Vox, mientras tanto, es un partido de ultraderecha que actúa con la misma falta de sentido estratégico que habitualmente caracteriza a la izquierda. Dividir el voto en un sistema electoral como el español, extraordinariamente cruel con los partidos que acaban cuartos o quintos, era una idea digna de alguien de la izquierda madrileña, no de un partido que quiere cambiar el país. A base de llenar pabellones y salir en la tele, sin embargo, trabajaron durísimo para conseguir que Sánchez saque una mayoría cómoda en el congreso sin tener que bajarse del Falcon.

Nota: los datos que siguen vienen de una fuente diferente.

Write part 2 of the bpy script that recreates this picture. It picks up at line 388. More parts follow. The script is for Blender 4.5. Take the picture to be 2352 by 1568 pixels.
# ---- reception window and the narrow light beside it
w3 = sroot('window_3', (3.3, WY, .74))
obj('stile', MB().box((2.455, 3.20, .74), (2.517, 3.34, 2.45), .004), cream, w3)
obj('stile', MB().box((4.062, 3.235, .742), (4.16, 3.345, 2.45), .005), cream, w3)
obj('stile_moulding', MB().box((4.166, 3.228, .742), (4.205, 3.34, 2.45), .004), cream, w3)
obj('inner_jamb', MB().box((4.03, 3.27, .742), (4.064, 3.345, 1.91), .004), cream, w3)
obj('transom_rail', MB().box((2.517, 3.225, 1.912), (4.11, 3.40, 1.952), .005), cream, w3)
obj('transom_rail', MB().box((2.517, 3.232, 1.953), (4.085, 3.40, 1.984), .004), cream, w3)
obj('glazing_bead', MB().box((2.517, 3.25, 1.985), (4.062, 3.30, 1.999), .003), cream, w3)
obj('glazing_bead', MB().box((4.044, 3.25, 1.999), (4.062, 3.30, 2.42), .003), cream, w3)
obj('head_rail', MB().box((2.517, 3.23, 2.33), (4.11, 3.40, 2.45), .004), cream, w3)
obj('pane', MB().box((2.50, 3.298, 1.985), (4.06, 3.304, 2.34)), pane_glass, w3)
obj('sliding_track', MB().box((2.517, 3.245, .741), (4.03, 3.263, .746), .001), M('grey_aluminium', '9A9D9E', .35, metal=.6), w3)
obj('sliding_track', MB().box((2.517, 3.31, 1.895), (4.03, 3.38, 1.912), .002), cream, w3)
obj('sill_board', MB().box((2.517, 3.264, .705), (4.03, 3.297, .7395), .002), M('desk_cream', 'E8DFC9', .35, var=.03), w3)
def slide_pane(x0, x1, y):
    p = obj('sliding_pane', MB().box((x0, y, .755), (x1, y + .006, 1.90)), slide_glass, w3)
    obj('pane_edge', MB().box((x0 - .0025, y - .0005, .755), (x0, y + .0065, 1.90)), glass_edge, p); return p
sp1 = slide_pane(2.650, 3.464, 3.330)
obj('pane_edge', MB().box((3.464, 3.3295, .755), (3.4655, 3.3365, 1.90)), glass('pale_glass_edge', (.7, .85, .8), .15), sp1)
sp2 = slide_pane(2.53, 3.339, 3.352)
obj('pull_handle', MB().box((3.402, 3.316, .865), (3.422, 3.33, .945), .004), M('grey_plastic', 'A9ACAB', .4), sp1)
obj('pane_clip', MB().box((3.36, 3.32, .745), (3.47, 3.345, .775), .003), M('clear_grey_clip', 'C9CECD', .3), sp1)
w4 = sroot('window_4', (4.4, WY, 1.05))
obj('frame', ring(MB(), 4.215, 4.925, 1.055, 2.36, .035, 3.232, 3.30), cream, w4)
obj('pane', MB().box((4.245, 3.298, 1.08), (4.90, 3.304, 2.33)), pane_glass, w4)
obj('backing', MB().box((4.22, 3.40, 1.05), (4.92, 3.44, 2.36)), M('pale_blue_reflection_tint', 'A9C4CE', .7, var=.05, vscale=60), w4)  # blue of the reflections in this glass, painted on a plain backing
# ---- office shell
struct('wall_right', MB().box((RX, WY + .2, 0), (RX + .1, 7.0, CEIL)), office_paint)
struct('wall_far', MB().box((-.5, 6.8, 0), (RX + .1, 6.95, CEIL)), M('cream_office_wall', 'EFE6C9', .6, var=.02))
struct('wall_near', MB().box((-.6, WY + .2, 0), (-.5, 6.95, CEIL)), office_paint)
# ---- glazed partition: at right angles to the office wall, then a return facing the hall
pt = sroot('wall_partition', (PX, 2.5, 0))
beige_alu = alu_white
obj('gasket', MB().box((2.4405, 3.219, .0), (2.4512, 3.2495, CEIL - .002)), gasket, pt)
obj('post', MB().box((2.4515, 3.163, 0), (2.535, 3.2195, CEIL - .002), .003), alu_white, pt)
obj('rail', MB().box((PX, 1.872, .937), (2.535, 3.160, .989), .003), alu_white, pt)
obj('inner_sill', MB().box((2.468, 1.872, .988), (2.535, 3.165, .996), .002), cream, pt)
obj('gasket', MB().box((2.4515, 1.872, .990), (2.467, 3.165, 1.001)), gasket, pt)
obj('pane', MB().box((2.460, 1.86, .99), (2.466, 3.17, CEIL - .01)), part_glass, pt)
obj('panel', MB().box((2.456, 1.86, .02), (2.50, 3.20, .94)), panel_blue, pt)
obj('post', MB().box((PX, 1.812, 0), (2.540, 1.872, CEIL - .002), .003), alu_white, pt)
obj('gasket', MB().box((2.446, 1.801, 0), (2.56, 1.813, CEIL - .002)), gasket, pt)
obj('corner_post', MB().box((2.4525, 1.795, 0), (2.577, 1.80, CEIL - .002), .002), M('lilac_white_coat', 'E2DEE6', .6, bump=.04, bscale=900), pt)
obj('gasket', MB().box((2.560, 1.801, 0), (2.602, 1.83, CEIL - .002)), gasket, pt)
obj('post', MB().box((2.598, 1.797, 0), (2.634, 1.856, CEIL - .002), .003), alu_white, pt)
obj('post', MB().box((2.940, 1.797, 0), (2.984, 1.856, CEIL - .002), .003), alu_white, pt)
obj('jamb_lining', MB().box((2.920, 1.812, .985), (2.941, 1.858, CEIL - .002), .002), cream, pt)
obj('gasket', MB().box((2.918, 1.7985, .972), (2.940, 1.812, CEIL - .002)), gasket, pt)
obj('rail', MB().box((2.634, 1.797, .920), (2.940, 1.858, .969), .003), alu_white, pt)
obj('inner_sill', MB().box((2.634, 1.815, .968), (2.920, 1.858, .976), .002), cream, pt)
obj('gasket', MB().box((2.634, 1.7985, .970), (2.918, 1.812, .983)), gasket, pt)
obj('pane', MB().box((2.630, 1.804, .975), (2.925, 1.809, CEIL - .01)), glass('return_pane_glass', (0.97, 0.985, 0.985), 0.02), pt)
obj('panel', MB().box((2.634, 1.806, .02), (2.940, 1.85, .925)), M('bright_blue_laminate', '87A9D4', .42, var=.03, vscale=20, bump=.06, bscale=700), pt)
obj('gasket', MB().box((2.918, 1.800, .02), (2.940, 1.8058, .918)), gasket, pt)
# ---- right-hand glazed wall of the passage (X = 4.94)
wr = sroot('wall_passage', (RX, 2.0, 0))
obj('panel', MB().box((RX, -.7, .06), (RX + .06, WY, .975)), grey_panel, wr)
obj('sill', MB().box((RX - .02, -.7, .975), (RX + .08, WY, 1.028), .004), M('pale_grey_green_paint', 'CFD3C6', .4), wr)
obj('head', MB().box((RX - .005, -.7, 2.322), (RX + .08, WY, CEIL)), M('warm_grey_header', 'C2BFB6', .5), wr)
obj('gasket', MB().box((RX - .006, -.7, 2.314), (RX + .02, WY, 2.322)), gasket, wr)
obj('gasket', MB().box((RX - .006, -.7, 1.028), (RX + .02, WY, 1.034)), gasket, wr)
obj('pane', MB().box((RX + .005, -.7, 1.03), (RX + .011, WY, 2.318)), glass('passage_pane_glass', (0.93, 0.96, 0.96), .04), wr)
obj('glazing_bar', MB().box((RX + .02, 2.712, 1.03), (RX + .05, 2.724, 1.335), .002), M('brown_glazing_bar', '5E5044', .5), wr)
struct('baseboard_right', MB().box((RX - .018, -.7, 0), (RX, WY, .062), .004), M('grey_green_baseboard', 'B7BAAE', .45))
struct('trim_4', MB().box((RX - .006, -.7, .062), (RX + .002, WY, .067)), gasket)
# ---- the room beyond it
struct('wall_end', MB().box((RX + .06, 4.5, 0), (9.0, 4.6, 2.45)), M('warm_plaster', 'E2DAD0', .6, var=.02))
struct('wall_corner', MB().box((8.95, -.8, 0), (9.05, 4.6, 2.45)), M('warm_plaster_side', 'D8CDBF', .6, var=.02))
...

Napoleón Bonaparte solía decir que no quería buenos generales, sino generales afortunados. De Pedro Sánchez (y Mariano Rajoy) se dice a menudo que es un político con suerte, porque sus enemigos acostumbran a derrotarse ellos solos sin que tenga que hacer nada. Más que suerte, sospecho que Sánchez sabe que eso de la genialidad política es algo más bien escaso, y que la “suerte” consiste en saber dejar que tus enemigos cometan errores sin su ayuda.